Şeytan Sofrasi; Overlooking the beach, in fact the whole area and all the way out to Lesbos, is the hilltop called Şeytan Sofrası, the Devil’s Dinner Table. A side road off the main road near Sarmisakli leads to the top, and it takes about a half hour to walk. In the late afternoon or evening take a cab from the main town square for the trip to the top, where there’s a snackbar.
An Excursion to Ali Bey Island; Across the water from the main part of town, on what is technically a peninsula, though it’s called an island, is a settlement called Ali Bey Island, or Cunda. You can get there by taxi, but the cheapest way (and more fun) is to take one of the motor launches that plies back and forth between the dock near the town square and the island. Boats leave on the hour from 7 in the morning until 11 in the evening (there’s a full schedule posted by the dock) for the 20-minute ride, one way. If you walk to your right as you come off the wharf you pass a row of small outdoor fish restaurants right on the water, took an early-evening boat to the island with two friends and we picked out one of these places a difficult task, since they’re almost identical named, oddly enough, the Canlı Balık (“The Live Fish”). You might be able to tell it by the fish net and floats hung over the eating area.
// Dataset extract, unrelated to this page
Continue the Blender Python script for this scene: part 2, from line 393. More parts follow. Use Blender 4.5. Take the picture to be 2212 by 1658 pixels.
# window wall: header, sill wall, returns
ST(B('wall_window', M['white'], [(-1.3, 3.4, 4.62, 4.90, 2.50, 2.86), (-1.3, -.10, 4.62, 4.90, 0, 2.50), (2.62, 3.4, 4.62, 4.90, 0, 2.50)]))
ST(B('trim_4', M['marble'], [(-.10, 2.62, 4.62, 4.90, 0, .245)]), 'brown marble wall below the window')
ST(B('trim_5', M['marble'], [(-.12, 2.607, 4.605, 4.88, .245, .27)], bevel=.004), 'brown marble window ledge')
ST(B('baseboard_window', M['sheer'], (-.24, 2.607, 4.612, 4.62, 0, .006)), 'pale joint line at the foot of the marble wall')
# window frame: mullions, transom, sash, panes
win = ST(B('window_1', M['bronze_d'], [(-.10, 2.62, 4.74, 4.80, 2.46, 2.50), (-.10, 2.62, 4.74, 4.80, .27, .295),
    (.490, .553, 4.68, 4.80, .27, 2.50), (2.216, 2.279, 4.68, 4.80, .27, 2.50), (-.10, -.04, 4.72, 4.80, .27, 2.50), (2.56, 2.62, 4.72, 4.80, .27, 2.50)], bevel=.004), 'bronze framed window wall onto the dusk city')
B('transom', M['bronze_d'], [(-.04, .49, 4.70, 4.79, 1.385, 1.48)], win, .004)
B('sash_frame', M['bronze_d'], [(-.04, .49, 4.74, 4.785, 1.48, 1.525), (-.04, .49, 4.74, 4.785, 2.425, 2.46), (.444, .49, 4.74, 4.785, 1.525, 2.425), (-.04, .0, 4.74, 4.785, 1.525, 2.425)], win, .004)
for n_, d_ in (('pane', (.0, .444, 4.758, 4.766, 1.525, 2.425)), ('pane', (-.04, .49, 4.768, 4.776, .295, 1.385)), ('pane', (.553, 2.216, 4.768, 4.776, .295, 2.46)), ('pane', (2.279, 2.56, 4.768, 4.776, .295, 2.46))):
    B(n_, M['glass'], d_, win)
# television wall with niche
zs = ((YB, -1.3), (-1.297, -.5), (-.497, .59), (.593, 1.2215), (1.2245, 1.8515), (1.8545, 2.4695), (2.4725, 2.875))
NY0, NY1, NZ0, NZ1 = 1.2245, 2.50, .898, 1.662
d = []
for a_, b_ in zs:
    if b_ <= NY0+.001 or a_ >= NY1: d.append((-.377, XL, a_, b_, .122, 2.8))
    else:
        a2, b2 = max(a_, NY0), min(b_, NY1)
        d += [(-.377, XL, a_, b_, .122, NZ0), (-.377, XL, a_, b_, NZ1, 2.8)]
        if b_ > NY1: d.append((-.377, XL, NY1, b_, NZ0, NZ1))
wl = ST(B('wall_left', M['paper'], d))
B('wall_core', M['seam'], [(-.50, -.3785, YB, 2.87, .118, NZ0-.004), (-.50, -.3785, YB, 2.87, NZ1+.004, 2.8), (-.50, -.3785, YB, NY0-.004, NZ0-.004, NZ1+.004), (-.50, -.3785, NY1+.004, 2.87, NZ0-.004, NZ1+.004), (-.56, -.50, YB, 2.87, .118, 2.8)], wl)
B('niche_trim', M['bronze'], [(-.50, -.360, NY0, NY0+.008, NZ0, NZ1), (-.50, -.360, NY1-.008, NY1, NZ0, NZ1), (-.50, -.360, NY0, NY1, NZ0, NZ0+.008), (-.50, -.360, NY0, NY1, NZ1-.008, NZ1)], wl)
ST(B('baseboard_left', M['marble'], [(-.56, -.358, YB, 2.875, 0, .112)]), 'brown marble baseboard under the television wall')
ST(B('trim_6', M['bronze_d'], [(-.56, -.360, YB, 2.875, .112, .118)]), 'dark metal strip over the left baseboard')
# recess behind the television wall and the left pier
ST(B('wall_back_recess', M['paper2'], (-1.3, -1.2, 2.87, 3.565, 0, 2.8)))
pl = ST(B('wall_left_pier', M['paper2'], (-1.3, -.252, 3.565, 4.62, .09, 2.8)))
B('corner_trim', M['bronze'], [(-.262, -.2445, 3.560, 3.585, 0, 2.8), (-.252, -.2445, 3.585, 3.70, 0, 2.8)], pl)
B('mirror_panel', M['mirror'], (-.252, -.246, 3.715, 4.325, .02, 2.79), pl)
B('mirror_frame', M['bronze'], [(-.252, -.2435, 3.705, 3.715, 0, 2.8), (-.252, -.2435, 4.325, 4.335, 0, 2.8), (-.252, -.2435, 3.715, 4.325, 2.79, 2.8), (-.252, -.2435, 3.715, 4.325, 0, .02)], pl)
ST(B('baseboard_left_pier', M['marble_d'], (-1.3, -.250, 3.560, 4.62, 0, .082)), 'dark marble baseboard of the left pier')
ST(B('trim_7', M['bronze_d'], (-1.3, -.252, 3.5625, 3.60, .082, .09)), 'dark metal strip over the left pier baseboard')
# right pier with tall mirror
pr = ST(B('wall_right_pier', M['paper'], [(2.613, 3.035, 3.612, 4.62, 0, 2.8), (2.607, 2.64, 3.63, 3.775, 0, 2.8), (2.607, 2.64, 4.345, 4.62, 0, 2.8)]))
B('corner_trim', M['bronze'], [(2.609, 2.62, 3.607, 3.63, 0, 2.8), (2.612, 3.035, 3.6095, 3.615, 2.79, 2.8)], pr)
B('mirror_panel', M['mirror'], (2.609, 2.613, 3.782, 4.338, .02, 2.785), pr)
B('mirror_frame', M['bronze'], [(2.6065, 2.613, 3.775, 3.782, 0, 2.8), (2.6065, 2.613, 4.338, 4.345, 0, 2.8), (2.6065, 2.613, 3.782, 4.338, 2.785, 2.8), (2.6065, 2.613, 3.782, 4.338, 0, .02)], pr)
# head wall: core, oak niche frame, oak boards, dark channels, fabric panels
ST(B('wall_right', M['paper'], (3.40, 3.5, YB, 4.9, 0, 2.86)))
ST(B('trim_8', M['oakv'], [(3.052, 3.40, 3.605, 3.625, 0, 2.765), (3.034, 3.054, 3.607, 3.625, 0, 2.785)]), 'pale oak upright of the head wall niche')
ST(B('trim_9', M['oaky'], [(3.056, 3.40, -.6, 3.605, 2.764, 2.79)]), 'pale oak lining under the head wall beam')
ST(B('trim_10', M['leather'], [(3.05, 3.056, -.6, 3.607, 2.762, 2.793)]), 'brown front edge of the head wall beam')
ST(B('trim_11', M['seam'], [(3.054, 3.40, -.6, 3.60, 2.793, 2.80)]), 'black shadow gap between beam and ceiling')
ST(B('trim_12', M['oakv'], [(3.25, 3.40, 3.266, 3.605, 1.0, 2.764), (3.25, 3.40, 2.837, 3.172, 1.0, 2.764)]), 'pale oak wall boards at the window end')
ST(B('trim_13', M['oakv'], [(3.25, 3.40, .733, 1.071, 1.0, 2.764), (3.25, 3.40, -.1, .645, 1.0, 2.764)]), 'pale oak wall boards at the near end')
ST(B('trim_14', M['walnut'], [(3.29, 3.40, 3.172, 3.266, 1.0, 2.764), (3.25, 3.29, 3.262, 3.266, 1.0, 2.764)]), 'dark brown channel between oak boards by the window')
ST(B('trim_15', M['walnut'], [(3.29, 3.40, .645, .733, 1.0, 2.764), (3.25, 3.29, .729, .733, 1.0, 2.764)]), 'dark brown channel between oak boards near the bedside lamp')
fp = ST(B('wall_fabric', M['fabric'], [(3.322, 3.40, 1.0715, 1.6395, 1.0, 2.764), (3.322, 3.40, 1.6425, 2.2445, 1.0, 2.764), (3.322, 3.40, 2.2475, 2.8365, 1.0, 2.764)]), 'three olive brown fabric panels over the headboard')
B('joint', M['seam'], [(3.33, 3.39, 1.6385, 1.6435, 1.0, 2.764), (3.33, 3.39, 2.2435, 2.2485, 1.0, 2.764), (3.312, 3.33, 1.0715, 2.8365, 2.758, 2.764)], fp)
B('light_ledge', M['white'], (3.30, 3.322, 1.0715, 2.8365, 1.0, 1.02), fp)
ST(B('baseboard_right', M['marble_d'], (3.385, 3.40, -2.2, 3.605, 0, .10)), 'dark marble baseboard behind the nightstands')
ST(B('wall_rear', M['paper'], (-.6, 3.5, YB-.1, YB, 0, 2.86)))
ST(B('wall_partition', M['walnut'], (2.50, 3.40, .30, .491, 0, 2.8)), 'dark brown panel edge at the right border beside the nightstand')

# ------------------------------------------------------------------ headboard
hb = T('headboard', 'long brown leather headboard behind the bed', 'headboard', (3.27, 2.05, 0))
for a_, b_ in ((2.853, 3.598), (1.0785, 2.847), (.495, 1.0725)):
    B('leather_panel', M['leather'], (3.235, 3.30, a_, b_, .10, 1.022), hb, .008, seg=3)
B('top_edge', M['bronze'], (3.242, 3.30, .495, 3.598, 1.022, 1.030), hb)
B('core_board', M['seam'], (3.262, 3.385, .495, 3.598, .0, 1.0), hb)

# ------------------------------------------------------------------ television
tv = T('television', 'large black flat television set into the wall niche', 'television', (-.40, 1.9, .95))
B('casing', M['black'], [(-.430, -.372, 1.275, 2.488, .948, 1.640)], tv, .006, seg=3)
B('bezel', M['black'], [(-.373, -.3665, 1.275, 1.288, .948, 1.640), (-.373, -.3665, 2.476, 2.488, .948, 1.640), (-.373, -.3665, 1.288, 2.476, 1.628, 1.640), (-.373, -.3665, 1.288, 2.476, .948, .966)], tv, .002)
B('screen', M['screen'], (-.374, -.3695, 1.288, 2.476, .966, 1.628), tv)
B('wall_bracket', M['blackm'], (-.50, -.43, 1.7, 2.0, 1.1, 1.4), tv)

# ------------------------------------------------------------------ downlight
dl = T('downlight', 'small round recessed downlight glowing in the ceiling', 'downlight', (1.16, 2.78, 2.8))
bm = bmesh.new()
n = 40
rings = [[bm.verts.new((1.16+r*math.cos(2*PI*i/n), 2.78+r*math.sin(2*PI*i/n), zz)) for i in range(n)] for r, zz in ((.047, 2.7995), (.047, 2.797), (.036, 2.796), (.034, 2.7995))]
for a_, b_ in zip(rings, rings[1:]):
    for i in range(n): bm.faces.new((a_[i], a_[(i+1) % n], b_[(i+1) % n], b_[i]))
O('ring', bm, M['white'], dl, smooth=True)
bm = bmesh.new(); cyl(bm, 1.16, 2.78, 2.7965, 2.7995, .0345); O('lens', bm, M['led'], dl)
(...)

We had a table right on the water, and a friendly waiter brought us, in the course of the evening, four plates of fish, one plate of eggplant paste (patlıcan ezmesi) made with garlic and spices to eat on bread, one plate of barbunye (large flat beans in oil), two plates of patates köfte (light, soft cylinders of whipped potato rolled in crumbs and browned in a frying pan), two salads, one plate of sliced eggplant with yogurt, bread, and three full bottles of a local red wine (quite drinkable).
The town has a sleepy, stow quality and is obviously too big to be filled by its present number of citizens. It’s an old settlement the streets have a medieval, built-in central gutter with some charming old houses and a large, now-unused Orthodox church. Across the water from the town is another island, with the ruins of a monastery on it, and in between the two islands, the boats between Greece and Turkey thread their way through a narrow channel marked by rows of buoys.
LEAVING AYVALIK: Most visitors who come through Ayvalık are on their way south to Bergama and İzmir. But Ayvalık also has direct ferry connections with the Greek island of Lesbos (Mytileni).
Boats to Lesbos; Every day from late May or early June through September, boats (both Greek and Turkish) carry passengers between Ayvalık and Mytileni. Leave from Ayvalık any weekday at 9 a.m. on the Turkish boat, or at 5 p.m. on the Greek boat. On Saturday departures are at 5:30 a.m., on Sunday at 6 p.m. At other times of year there may be one or two boats a week. In bad weather, and in the winter, there may be no boats at all.
A number of small agencies near Ayvalık’s main square sell tickets for these boats. Look in the streets near Gümrük Meydanı.